Whaaa??? You know, as someone about to embark on a graduate program in English, I should have rewritten that sentence. But I didn't. Why? For a variety of reasons. One: I used to try to help them with sentences like that and I was told not to. Two: Frankly, I'm feeling a bit lazy, and my contract doesn't say anything about me creating decent English that other people can understand. Three: They deserve to look stupid to the outside world.
At last - after my quest began in September, her I am. now officially a graduate student. This morning I attended my first class. Fortunately for my ego it appears that I am not the oldest one there. Everyone's very nice so far, the weather is great - hot but not unbearable. Best of all, my books were free. Seems the freshman English program here is so massive that the textbook companies don't mind giving up some free books for good p.r. Sweet. Of course, that means lots of reading, not that there's anything wrong with that.
I'll be splitting my time between here and there as we gradually make the move. Maybe that's why I haven't been all wound up and nervous, since my stuff isn't here yet; or maybe it's because the ordeal of getting into grad school was such a pain that it wore me down. But I am excited about the next two years.
I appreciate all the support that my friends have given me. I know it's not easy to let someone go off and pursue some crazy dream. But, I gotta be me!
I came out about this blog today to one of my professors. He asked us to write our contact information on an index card, and if we had a web page, and had ever created a 'zine. So I wrote down the address to this old blog and proudly proclaimed that while I had no 'zine, I was a blogger.
Say it with me: I BLOG, THEREFORE I AM!
I like blogging so much that I wanted to do my graduate research on blogging as a teaching tool - and in a cruel twist of fate, the school that gave me the best offer is deleting its composition and rhetoric program, because death claimed two key faculty members within the last year. I talked to a Ph.D. candidate in comp/rhet here today, and he said I should have gone to Texas A&M (or some school in Texas) - who knew? But don't worry, I'll find a way to get what I want out of this place. Oh yes, I will.
In an unrelated note, someone stole the school's two national football championship trophies from their case this weekend.
Oh - "Welcome to the University's Enlgish Department". Heh.

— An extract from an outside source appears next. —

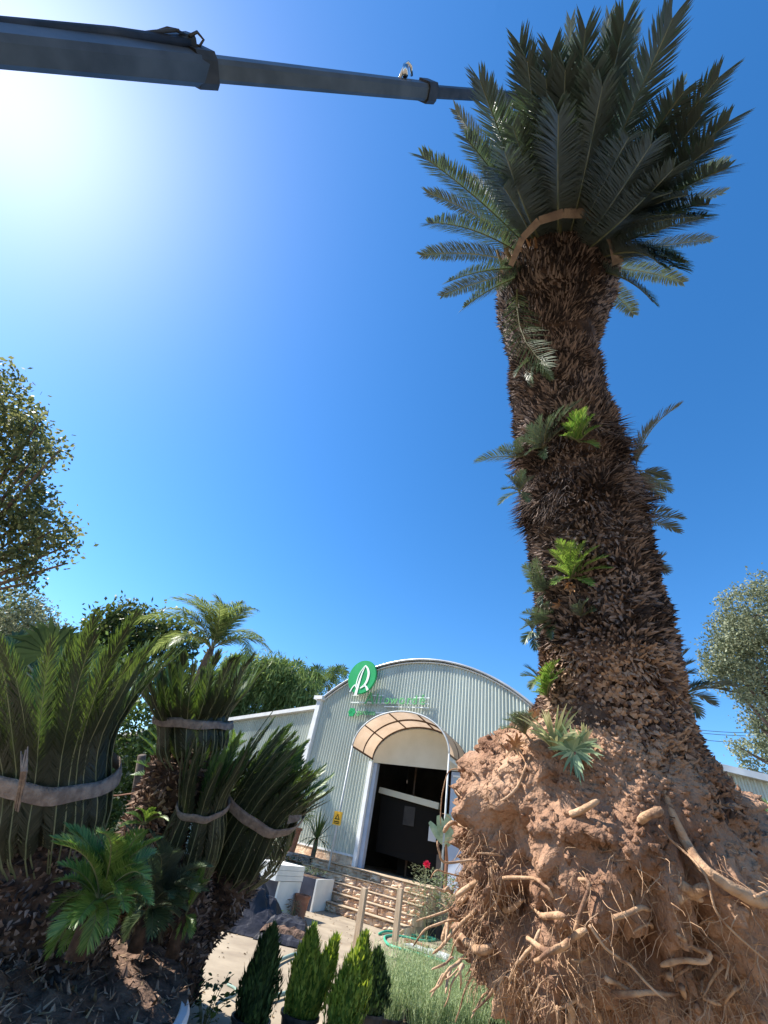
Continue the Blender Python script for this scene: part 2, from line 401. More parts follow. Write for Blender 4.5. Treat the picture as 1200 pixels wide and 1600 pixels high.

It has come to my attention that some hockey fans up north hate the Tampa Bay Lightning, just because it's never cold here. They're mad because the Stanley Cup is now too close to the Equator. It's unnatural, they cry.
Guys, you're forgetting that lots of people that live here are transplanted northerners! We cling to our unique, northern customs, like decorating our landscaping for Christmas (the lights look so much better with snow), and ice skating. We just have to skate inside now.
And if that superbly-crafted paragraph doesn't win you over, how about this: most of the players are Canadian.